[Opinion] Queerbaiting hurts the LGBTQ+ community

Abby Marton, Section editor

As humans, we often gravitate towards people we are similar to. We tend to join clubs involving like-minded people or watch certain movies containing characters we can relate with. This principle applies even more to those who feel like an outcast or significantly different than their peers.  

The media often takes advantage of this notion by participating in what is known as “queerbaiting.” As defined by Pink News, queerbaiting is “a term which refers to authors, writers or showrunners (etc.) attempting to attract an LGBTQ+ audience by hinting at same-sex relationships between characters, though they’re never actually consummated.” 

The goal is to entice the LGBTQ+ youth with the idea that they are not alone, but rather represented, for the purpose of gaining viewers. The idea itself seems harmless until the flash of LGBTQ+ representation is over and the show or other media returns to its regularly scheduled heteronormative programming. This tells young LGBTQ+ identifying people that their sexuality is just for others’ enjoyment and not actually valid. 

Queerbaiting does not just occur in television shows or movies, it is just as prevalent on social media platforms such as TikTok or Instagram.  

On April 1, 2020, I opened TikTok to see #queerbaiting all throughout my “For You Page”; the page that displays the most trending videos on the app. Popular TikTok influencer Zachary Smith had taken to social media to fake coming out as bisexual as an April Fools’ Day prank. 

Smith’a 2.7 million followers consist mainly of children, who were inspired by his bravery, only to be let down by the implication that their sexuality is nothing more than a joke or skit to gain views and likes. 
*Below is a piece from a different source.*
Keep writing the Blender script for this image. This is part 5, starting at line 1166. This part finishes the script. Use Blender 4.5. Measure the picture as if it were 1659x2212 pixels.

However, in an interview with the Huffington Post the following month, Smith announced that he was actually bisexual but was too afraid at the time to break his persona.  Despite the explanation and apology offered in the interview, it is indisputable that his April Fools’ Day prank added fuel to the queerbaiting fire. 

Another form of queerbaiting is the use of stereotypes in order to purposefully portray someone who is heterosexual as being part of the LGBTQ+ community. On TikTok, it is not uncommon to see heterosexual males using stereotypical mannerisms such as a high pitched voice or a limp wrist to resemble a homosexual male in a joking manner.

Pop singer Ariana Grande additionally sparked controversy in 2019 with her “break up with your girlfriend, i’m bored” music video. In the video, Grande constantly teases an intimate relationship (though it is never consummated) between her and another female character who is involved in a heterosexual relationship. 

While this teasing led viewers on and used gay culture as a marketing tactic, it also encouraged the misconception that bisexual women are more likely to cheat on their significant others. 

Not only does this form of queerbaiting invalidate one’s sexuality, but it also perpetuates harmful stereotypes and stigmas surrounding the LGBTQ+ community. These stereotypes go on to influence a commonality in impressionable LGBTQ+ youth known as internalized homophobia. 

Internalized homophobia is characterized as a LGBTQ+ person’s negative attitude towards oneself due to their own sexuality. This often shows up in the form of self-hatred, shame, fear, anxiety, and depression.

As someone who has experienced and continues to experience internalized homophobia firsthand, I can attest to the claim that the pushing of these stereotypes makes coming to terms with your own sexuality a lot harder than it would be otherwise. 

At the end of the day, it is understood that not every same-sex relationship or character will be portrayed in the media exactly the same or with a happy ending (nor should they be). However, the hope is that going forward, the LGBTQ+ community will be given full and honest representation while avoiding common stereotypes.